Task to complete -
In the entries below, find the line containing "Recreate this scene" and the line containing "def drop(x, y=0): return". Copy those two lines and everything between them exactly, and only that.

Material -
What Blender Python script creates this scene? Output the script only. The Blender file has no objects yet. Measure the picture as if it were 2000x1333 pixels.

* * *

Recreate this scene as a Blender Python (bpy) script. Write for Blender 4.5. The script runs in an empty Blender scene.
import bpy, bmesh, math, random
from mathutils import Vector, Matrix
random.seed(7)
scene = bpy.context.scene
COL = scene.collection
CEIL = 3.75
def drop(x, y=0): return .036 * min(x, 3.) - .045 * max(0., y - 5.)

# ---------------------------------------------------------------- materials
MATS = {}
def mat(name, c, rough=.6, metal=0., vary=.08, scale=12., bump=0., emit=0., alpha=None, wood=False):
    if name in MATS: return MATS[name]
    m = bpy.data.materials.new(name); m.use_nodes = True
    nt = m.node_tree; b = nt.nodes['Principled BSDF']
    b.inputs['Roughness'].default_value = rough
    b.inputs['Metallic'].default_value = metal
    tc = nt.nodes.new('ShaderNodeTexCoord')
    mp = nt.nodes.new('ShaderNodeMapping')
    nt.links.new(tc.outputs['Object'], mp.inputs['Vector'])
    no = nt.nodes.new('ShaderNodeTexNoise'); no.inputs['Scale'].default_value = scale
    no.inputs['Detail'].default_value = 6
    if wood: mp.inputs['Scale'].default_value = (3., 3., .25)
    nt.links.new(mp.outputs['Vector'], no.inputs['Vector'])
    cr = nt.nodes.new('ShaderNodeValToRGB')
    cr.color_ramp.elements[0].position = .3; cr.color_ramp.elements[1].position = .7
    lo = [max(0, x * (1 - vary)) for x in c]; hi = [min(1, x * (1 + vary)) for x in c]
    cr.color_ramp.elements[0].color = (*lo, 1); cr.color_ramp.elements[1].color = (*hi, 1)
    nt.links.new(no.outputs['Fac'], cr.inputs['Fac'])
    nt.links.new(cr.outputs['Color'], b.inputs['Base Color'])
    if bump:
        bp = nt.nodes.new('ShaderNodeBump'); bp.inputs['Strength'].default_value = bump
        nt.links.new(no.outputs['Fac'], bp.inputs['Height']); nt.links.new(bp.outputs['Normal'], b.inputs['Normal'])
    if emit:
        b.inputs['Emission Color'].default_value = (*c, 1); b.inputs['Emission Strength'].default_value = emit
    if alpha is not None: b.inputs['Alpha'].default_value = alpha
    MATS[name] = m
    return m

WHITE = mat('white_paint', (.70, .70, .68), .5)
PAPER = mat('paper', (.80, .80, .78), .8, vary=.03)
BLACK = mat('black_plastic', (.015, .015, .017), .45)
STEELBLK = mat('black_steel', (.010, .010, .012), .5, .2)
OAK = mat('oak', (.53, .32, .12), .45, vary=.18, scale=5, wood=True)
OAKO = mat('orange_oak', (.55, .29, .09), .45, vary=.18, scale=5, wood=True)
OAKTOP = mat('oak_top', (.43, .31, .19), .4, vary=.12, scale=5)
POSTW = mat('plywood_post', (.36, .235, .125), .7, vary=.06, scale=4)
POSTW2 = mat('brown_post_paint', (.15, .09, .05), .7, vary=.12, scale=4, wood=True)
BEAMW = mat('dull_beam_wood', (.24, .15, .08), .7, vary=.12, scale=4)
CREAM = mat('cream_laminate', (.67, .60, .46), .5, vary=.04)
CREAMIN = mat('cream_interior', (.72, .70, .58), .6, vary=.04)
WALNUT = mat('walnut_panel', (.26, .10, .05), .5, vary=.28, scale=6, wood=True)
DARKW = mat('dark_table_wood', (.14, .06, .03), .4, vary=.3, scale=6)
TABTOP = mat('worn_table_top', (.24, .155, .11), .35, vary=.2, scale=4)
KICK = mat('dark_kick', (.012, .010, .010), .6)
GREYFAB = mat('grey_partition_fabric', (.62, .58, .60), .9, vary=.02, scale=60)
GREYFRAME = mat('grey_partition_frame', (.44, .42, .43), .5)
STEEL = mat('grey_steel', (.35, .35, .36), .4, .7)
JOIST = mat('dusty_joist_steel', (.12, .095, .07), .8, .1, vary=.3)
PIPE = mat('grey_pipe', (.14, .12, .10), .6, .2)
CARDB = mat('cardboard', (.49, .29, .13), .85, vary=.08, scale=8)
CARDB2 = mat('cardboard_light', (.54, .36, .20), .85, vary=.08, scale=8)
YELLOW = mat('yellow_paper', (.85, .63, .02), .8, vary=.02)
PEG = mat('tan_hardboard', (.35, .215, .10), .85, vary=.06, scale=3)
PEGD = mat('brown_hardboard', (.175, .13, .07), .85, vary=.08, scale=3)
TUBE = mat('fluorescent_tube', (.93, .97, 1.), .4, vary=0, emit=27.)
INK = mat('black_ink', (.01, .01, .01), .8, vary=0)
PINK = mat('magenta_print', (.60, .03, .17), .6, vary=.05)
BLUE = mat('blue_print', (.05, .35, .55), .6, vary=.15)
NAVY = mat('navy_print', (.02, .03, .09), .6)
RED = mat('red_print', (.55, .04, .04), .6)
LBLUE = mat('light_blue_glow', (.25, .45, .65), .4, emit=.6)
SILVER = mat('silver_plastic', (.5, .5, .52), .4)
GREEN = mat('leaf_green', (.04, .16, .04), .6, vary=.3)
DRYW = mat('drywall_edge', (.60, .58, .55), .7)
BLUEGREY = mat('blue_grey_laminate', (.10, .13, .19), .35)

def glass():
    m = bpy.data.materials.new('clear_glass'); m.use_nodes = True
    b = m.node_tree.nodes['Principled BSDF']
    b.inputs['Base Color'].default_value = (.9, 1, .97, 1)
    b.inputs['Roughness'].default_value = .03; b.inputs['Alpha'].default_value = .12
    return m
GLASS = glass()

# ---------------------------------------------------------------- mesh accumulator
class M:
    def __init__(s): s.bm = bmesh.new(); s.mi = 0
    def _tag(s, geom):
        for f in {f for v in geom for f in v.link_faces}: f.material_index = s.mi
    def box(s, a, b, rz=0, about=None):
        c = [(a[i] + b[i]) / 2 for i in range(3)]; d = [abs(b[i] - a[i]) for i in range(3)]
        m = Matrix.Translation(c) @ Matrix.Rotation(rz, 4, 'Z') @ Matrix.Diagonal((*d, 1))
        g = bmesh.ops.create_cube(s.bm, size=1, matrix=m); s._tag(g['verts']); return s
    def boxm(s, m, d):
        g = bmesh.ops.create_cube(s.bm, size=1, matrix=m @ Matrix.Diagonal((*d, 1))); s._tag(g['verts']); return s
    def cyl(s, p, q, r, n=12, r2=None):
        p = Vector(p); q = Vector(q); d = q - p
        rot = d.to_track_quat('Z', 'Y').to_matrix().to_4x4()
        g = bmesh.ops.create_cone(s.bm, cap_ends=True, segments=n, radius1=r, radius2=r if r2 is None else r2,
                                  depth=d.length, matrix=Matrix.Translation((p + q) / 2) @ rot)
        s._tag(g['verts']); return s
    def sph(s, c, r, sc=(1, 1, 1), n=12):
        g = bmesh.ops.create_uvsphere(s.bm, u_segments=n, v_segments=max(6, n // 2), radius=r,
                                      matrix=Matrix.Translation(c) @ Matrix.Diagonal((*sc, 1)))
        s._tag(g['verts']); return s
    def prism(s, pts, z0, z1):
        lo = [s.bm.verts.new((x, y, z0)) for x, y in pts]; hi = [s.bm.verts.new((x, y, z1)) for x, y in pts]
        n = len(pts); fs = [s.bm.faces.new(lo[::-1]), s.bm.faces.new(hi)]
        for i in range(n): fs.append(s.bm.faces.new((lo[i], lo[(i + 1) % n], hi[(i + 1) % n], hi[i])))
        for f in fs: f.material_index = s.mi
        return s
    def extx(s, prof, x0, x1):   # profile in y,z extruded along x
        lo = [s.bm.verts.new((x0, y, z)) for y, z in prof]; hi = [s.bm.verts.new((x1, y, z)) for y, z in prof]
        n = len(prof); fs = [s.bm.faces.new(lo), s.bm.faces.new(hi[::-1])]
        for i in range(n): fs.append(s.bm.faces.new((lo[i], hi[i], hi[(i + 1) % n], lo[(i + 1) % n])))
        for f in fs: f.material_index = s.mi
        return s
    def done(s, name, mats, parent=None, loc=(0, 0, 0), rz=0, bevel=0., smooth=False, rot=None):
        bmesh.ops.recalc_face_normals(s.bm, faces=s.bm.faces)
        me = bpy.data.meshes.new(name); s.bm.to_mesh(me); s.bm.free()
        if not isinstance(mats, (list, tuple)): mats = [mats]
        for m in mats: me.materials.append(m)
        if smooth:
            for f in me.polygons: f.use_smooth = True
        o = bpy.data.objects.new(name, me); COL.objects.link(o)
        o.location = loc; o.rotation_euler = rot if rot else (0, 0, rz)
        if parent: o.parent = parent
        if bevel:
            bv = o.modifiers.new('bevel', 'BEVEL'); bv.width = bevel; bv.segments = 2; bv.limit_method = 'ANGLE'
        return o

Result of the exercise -
Recreate this scene as a Blender Python (bpy) script. Write for Blender 4.5. The script runs in an empty Blender scene.
import bpy, bmesh, math, random
from mathutils import Vector, Matrix
random.seed(7)
scene = bpy.context.scene
COL = scene.collection
CEIL = 3.75
def drop(x, y=0): return .036 * min(x, 3.) - .045 * max(0., y - 5.)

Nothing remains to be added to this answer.